With this in mind I decided I would try and measure my happiness. What do I need to make me feel happy?

My list involved the following:

1. Happy kids

2. Financial safety and security

3. Friends

4. A beautiful home

3. To meet and grow old with someone

and then what would increase my happiness levels

1. To travel

2. To be able to buy whatever I wanted

and then from a ‘shallow’ perspective:

1. Flatten my stomach

Out of the list I am on the first one, and actually I may not be financially secure yet but I am happy. My son is happy because he plays Rugby for the first team and University. My daughter is happy because she loves her school.
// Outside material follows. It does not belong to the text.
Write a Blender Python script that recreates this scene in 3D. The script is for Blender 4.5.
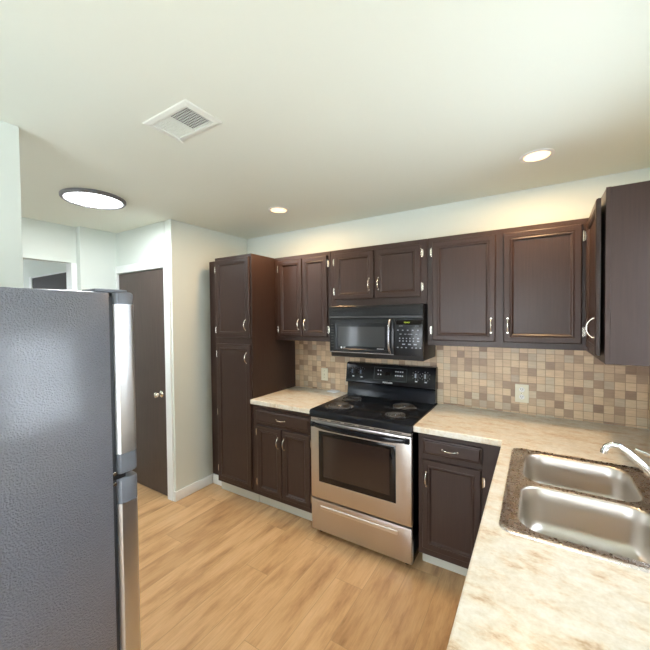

We have a lovely home (although I would love someone to clean it for me.) I love my job and I have amazing friends and colleagues and I am working on meeting someone I love,  so actually, I am happy and I feel it everyday.

So why haven’t I written about being happy? I think I have not written about happiness because it is a feeling almost impossible to describe or explain. We just know the feeling. It is like the moment your child is born, there are no words suitable enough to describe the feeling.

Therefore it seems that whilst we can be happy and experience happiness, we must continue to write about crisis and tragedy as our language is insufficient to describe the feeling and state of mind that we call: Happiness!